Heart of light…

Chandrabhushan Varde

Looking into the heart of light, the silence. (Eliot. Wasteland)

Greene’s characters are what Fredrick Karl calls, the ‘demonical heroes’, who by turning all accepted values upside down have come to understand God through the knowledge of the devil.  Literary characters are a source of serious, humorous pursuits of satire and parody – find your own place in Kafka’s Metamorphosis. Characters created by Saul Bellow are a superb gallery of self-doubting, funny, charming, disillusioned, neurotic, and intelligent observers of the modern American way of life that seem to warn against impending doom. Title phrase of Huxley’s ‘Brave New World’ ironically parody an irony – an excited Miranda welcoming possibilities of human form after being brought up in company of servants and slaves.

Greene’s Pinkie in ‘Brighton Rock’ arrived at his conceptions and convictions about life through contact with the darker side of life — sin, shame, misery and squalor, as was the case with Greene himself who learnt more about the dark and the evil, the primitive and hellish, in his formative years, than the sunnier side of things.

It is fascinating how creative writers can foresee future. Ordinarily, it is the job of scientists to innovate and bring about a change. In their linear way, scientists in different disciplines go on working in their labs as their discoveries are lapped up by industry for mass application. None of them can predict how any particular invention will affect human life in totality. Business and industry leaders working alongside politicians claim uplift, betterment and general prosperity. At regular intervals the failure of their proclamations establishes that they are more wishful thinkers than seers.

Writers like Brecht, Huxley, Eliot, Steinbeck, Camus, Orwell to name a few, record nuances of human interaction that are broad, routine actions of mainstream today. A student of literature can trace accurately how the change in sensibilities at individual and community has been prophesied by these prophets in their writings. Brechtian ennui born out of alienation gradually changes to Kafkaesque uncertainty leading to Camus’ apathy and nihilism. Eliot’s observation that communication is dead proves itself out in present age of communication. Orwellian ‘Big Brother’ is an uninteresting feature of multi-layered reality today. 

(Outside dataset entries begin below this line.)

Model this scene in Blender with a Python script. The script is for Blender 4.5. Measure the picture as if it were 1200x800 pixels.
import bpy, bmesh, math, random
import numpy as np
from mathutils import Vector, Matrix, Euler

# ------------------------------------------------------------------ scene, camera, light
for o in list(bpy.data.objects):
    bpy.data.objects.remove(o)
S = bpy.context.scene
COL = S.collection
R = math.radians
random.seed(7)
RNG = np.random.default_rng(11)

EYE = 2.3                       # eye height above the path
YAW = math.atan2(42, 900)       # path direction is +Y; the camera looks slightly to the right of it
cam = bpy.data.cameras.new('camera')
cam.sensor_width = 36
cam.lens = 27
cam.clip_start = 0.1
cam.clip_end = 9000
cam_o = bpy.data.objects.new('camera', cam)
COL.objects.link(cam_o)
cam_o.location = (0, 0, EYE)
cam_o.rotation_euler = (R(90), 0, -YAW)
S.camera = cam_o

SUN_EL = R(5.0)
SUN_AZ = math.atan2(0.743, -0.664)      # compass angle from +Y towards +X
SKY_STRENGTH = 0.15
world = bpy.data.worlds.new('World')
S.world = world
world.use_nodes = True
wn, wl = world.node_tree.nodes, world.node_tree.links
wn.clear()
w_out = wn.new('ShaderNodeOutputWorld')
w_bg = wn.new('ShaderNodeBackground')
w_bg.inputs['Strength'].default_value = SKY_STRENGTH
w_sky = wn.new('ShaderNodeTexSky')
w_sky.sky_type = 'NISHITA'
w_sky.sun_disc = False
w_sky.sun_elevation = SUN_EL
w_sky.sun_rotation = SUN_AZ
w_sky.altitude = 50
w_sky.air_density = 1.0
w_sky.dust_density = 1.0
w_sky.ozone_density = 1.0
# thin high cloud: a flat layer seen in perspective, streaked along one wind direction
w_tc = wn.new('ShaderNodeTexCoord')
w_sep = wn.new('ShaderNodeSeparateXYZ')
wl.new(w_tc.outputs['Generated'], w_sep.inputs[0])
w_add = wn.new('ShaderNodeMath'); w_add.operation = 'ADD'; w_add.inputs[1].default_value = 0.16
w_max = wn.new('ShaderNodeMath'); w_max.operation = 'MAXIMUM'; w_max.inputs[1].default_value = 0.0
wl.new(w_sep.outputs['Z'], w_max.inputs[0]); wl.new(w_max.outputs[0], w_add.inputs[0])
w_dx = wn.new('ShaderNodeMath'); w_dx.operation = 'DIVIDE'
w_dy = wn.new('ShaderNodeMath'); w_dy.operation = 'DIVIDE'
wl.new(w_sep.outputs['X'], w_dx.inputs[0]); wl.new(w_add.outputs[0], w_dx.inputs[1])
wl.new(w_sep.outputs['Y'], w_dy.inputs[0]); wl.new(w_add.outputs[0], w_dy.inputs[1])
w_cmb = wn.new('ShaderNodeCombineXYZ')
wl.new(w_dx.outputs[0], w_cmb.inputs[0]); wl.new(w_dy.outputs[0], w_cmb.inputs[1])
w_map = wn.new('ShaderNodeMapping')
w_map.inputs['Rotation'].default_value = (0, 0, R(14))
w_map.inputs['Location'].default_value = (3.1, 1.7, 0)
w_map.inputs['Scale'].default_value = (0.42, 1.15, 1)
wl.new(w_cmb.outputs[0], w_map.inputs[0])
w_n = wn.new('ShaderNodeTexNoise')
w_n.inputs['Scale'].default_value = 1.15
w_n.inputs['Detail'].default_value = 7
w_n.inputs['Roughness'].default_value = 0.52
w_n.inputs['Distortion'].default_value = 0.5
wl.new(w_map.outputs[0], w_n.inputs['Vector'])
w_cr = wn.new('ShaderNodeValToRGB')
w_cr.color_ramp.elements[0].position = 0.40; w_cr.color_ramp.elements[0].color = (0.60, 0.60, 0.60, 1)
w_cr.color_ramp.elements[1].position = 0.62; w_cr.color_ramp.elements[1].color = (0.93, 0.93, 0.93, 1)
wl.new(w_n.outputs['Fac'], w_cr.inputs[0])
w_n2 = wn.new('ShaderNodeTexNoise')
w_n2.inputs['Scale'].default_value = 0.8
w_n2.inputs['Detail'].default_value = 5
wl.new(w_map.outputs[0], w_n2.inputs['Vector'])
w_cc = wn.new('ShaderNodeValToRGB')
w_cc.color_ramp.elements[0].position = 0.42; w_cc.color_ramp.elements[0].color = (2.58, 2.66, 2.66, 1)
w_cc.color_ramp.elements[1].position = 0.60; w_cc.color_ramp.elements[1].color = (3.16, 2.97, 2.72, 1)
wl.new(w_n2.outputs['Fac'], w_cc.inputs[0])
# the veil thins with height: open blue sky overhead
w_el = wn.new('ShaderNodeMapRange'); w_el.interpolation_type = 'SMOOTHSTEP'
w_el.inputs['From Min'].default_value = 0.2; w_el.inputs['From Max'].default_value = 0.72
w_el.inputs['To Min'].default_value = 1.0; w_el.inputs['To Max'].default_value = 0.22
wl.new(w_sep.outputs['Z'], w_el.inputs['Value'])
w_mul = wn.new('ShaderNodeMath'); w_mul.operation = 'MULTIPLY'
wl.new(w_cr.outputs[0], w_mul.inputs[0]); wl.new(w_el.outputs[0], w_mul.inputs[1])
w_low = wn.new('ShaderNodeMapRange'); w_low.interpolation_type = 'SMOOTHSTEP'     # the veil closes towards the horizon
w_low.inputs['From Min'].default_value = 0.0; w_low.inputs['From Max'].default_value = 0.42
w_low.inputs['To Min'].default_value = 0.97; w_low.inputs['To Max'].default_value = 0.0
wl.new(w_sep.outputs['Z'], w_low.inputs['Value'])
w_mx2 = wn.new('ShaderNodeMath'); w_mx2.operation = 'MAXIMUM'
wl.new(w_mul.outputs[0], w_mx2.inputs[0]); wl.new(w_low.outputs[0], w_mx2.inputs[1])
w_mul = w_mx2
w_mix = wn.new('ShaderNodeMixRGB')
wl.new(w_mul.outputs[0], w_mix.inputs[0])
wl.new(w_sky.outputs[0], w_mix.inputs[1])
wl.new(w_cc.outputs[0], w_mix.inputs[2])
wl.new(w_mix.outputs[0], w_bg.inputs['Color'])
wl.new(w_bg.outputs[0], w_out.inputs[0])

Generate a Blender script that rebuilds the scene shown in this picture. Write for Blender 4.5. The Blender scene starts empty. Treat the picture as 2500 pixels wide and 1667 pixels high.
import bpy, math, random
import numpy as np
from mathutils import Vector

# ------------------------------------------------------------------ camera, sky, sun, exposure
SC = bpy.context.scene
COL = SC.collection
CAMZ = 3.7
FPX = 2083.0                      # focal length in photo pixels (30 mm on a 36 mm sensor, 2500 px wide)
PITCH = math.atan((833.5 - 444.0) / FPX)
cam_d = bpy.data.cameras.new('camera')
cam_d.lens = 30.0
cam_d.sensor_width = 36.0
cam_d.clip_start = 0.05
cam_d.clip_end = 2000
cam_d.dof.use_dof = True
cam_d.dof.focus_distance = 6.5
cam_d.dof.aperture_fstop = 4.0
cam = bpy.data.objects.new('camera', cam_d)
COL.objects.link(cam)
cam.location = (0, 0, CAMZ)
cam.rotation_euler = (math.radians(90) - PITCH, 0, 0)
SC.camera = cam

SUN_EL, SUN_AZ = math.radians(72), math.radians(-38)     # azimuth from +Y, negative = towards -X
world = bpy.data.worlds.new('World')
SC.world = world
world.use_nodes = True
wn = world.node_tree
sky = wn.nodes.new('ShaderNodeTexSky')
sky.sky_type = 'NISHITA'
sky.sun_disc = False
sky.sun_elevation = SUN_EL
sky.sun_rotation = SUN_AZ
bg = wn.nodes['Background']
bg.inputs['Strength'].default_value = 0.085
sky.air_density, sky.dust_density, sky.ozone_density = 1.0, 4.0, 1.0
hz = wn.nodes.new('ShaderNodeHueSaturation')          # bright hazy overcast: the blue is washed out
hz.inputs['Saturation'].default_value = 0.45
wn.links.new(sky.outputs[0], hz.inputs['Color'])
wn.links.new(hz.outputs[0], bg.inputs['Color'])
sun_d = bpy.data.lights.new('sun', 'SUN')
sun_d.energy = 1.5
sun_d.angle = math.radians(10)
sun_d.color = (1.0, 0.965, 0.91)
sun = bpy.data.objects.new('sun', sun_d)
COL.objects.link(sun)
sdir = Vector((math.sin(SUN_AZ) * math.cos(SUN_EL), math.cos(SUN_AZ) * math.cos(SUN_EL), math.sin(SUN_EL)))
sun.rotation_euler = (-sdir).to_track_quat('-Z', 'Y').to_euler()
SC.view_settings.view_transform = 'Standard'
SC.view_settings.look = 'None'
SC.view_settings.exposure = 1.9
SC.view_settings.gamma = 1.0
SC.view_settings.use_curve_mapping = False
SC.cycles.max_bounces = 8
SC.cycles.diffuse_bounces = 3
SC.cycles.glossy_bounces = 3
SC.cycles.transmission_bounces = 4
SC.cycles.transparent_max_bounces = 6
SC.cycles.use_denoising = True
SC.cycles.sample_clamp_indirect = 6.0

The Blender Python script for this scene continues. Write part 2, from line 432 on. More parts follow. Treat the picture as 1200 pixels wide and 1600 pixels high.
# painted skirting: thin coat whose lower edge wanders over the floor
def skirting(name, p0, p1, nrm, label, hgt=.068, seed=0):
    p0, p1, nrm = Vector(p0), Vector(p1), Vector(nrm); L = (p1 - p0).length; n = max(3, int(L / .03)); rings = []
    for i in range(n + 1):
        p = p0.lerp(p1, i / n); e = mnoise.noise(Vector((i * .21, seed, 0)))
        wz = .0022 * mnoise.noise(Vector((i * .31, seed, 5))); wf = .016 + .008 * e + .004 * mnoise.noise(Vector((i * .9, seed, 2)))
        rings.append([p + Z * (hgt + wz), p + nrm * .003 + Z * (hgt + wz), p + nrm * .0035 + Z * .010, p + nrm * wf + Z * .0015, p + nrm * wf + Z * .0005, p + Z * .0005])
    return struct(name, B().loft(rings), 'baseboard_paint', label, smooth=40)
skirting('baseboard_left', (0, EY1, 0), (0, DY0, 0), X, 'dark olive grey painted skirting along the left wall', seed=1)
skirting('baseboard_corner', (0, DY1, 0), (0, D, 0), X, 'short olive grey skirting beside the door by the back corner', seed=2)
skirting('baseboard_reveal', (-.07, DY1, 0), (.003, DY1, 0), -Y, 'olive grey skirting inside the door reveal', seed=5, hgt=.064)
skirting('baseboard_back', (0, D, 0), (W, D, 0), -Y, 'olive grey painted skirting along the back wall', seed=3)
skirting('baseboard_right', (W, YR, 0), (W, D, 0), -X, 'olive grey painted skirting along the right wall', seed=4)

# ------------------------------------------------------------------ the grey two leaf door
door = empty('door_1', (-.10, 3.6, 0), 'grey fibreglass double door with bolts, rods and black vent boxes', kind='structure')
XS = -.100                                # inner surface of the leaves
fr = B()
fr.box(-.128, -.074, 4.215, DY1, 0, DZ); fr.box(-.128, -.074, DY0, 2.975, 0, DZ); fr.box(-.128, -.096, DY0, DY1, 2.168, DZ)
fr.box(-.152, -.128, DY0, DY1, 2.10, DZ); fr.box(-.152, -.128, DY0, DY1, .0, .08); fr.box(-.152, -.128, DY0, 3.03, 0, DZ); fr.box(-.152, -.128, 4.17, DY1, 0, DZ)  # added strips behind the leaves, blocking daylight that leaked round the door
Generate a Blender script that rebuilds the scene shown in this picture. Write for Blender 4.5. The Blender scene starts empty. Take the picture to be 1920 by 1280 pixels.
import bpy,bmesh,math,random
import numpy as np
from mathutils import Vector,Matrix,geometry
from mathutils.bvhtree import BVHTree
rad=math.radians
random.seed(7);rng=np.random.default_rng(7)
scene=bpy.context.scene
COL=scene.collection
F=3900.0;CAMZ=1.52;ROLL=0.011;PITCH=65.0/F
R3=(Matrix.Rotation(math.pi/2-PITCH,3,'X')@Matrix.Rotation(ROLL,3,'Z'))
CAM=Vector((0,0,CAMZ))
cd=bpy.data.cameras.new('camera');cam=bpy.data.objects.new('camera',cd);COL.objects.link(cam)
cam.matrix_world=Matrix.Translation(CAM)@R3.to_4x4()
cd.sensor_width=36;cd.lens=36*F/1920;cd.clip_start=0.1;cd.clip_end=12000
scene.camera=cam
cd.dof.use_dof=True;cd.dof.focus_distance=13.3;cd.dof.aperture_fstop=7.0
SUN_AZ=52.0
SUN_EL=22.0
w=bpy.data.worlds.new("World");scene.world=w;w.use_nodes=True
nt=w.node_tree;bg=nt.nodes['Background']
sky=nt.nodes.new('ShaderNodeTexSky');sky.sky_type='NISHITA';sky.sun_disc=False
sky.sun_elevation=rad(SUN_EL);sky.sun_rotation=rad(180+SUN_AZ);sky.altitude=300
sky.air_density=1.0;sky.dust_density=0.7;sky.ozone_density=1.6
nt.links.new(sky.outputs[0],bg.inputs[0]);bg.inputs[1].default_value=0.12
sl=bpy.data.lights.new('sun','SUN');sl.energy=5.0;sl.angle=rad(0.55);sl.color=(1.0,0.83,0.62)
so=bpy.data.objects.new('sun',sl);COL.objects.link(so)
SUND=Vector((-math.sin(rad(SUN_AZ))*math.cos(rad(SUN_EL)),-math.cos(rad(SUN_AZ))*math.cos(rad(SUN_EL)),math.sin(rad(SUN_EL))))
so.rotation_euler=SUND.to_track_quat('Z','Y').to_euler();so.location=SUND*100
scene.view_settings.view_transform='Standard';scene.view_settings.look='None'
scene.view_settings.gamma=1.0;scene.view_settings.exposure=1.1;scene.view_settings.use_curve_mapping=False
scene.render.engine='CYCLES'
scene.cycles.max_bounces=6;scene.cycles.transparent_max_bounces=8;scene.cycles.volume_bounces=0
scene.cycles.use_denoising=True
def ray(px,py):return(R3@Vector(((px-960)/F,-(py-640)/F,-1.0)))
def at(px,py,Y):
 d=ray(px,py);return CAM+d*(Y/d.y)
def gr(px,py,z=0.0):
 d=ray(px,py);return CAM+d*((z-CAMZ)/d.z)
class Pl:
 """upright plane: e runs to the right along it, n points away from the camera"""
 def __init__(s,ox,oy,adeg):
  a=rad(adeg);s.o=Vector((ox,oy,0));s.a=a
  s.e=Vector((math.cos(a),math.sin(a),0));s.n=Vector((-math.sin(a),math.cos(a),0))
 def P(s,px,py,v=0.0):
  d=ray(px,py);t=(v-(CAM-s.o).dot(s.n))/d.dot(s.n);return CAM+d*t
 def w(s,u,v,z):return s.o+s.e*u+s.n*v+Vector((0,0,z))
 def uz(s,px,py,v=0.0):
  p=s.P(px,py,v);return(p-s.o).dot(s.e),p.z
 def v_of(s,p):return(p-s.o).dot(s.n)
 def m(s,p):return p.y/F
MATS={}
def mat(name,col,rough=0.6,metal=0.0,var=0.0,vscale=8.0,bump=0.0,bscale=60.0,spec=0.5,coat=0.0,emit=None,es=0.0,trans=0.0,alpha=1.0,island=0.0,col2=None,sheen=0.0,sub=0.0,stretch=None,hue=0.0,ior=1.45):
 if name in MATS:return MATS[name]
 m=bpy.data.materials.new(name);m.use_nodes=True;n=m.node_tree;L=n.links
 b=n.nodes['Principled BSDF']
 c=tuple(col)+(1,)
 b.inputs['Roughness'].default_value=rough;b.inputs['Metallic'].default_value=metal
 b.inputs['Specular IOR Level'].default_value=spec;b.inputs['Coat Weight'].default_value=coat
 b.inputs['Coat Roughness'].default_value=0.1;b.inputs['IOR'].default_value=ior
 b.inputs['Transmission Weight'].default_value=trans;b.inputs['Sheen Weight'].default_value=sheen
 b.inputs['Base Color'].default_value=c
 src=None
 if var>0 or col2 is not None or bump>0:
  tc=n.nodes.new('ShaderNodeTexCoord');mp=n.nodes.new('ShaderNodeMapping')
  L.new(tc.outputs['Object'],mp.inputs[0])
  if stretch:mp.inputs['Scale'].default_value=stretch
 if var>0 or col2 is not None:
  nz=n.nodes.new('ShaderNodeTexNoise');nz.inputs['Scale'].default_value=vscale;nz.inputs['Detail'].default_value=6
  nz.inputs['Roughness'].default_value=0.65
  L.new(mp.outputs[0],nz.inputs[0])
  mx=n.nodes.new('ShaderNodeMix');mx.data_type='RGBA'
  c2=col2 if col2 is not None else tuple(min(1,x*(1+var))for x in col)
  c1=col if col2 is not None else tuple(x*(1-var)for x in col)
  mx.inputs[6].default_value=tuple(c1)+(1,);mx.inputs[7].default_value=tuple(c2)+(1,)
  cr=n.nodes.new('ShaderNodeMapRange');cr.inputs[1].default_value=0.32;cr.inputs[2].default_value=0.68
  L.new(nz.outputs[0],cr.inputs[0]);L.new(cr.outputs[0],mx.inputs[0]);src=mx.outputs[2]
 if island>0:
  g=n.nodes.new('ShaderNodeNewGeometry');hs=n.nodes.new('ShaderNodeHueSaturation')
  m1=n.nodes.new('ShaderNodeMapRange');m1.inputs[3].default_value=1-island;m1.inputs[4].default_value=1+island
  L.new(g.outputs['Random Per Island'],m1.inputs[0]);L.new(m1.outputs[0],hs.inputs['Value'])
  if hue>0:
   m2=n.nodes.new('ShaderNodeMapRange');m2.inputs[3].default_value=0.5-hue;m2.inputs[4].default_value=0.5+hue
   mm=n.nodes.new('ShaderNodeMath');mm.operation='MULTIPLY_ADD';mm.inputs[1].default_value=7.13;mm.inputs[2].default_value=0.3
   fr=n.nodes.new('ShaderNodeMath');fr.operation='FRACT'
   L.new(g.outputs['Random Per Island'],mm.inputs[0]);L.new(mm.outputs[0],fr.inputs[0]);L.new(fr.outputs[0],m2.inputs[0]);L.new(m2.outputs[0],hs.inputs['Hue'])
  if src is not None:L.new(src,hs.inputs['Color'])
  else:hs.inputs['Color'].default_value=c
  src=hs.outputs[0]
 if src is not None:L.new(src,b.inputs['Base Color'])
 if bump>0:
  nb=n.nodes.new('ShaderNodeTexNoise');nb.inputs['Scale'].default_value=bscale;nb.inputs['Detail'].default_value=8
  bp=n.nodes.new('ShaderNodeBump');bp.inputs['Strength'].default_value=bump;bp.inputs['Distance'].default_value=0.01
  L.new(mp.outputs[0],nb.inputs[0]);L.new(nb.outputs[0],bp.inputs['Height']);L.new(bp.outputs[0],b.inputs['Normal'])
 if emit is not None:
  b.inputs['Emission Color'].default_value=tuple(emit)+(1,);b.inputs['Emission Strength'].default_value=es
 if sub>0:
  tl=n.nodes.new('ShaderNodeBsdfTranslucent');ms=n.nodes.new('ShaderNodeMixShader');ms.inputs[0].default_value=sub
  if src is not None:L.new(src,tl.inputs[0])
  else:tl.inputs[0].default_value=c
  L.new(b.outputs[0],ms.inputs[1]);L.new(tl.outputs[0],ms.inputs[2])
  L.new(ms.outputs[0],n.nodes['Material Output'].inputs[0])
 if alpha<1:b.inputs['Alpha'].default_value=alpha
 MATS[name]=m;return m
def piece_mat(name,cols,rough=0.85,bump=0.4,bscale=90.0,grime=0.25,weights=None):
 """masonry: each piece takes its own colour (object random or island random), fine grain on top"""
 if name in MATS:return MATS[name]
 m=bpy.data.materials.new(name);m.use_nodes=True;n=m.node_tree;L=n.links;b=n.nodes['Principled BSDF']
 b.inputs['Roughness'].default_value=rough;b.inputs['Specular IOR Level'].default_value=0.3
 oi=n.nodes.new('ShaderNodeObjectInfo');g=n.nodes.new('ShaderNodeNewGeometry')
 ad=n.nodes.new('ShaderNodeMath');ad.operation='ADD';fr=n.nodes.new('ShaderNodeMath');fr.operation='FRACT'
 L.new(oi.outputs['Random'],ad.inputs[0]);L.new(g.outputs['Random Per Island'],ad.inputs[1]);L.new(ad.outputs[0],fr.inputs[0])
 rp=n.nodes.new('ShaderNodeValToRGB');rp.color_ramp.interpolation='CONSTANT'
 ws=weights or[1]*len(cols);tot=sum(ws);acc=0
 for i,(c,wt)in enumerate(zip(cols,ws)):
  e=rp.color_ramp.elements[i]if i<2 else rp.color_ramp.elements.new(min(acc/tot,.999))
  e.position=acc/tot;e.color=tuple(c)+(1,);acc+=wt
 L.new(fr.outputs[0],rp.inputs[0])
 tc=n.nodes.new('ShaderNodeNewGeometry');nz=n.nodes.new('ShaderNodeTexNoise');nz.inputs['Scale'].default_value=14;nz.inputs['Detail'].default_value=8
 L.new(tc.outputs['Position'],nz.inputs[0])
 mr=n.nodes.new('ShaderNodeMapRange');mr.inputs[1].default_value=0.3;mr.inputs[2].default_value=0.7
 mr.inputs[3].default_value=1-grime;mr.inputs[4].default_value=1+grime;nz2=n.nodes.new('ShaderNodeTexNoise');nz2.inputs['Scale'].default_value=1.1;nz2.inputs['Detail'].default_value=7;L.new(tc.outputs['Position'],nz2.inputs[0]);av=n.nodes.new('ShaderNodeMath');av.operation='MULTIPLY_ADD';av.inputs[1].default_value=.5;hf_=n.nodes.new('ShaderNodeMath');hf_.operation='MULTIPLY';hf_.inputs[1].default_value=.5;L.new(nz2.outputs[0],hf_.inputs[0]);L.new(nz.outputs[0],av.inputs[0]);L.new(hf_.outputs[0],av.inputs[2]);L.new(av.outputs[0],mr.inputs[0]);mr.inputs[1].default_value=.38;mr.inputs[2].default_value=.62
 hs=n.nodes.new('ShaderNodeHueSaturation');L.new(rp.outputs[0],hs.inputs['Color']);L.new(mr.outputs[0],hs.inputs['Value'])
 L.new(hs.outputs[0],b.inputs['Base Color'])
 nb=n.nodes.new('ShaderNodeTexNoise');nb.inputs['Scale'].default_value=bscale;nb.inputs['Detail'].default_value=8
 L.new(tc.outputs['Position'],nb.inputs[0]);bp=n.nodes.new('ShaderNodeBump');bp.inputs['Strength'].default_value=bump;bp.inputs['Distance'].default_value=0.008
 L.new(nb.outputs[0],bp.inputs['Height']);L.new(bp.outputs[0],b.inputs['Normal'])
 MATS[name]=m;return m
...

Observer’s presence brings about a change in phenomena; experimenters and theorists from Heisenberg to Schrödinger agree on the uncertainty of a perfect observation. Who can say that an acknowledgement made by a perceptive imaginative author did not cause a lasting twist in human thought and behavior? On other hand, how many readers of a given text, would be impressionable, alert enough to first, imbibe and second, impress on others an irreversible behavioral change? Can it be that the few faithful readers happen to be strong leaders and impress in turn strong personalities, so that few years down the line, the unfounded imaginings of an author become real? It would be far easier to consider that multiple factors affecting human thought and conditions cause imperceptible  changes and some persons are capable enough to feel and record them. Their imagination is often a rational extension of such an observation. This well may be the reason that such writings find little acceptance, create controversies and along with their creator are shunned by general public for adequate number of decades before true evaluation is made.

What, if in future such perceptive observations, like other information, get devoured by a info-hungry society and munched to oblivion? Would there really be no truth, direction, suggestion – only silence?